Francesa and Russo also were on-air and ranked among the very first to report major news in professional sports, he said, such as New York Jets defensive end Dennis Byrd’s life-changing on-field broken neck in November 1992, and New York Yankees pitcher Cory Lidle’s October 2006 fatal plane crash on Manhattan’s Upper East Side.

One legitimizing piece of “Mike and the Mad Dog” during its early years, Russo said, was their strong relationship with New York Knicks head coach Pat Riley in the early-1990s.

“He is one guy that did not want to do it [the documentary] who was very, very important to me and Mike,” Russo said.

“We were on the air for three or four years, and that was a big component of the early success.
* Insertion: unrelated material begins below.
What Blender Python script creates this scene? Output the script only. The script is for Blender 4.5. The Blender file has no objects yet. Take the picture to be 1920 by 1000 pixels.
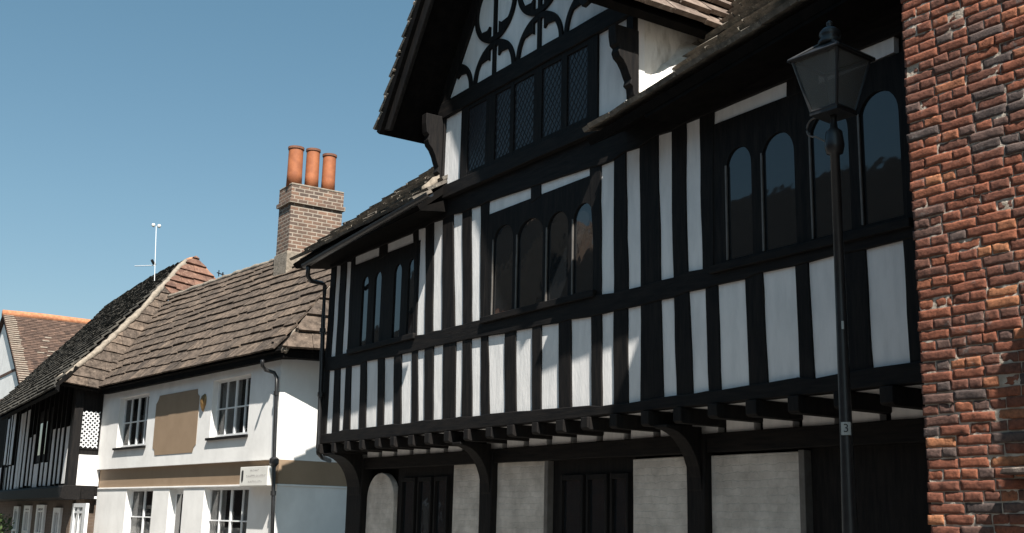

Riley wouldn’t do it and I wish he would have.”

For Shaker—producer of seven Super Bowls, nine NBA finals, 11 NCAA men’s Final Fours and 12 Masters tournaments—the collaborative experience of working on the “Mike and the Mad Dog” documentary has been a deeply rewarding, and in some unfamiliar ways.

Working in TV, Shaker said, he had limited ways to gauge how those viewing a program experienced it—“With the work we do, you sit and watch at home or maybe you have four people in a sports bar, but I don’t really know what people think.”

So to work on a project for two years and have 1,000 eager viewers watching the documentary on a big screen at Tribeca was “amazing” and “ran the full emotional gamut,” Shaker said.

And as a fan of “Mike and the Mad Dog” himself during its heyday, Shaker said he has a special personal tie to the 30-for-30 installment.

“As Traug Keller said, the impact they had was that they were so good at what they did, and the audience was so in love with them, that what they did was they gave permission to the program directors to try it.”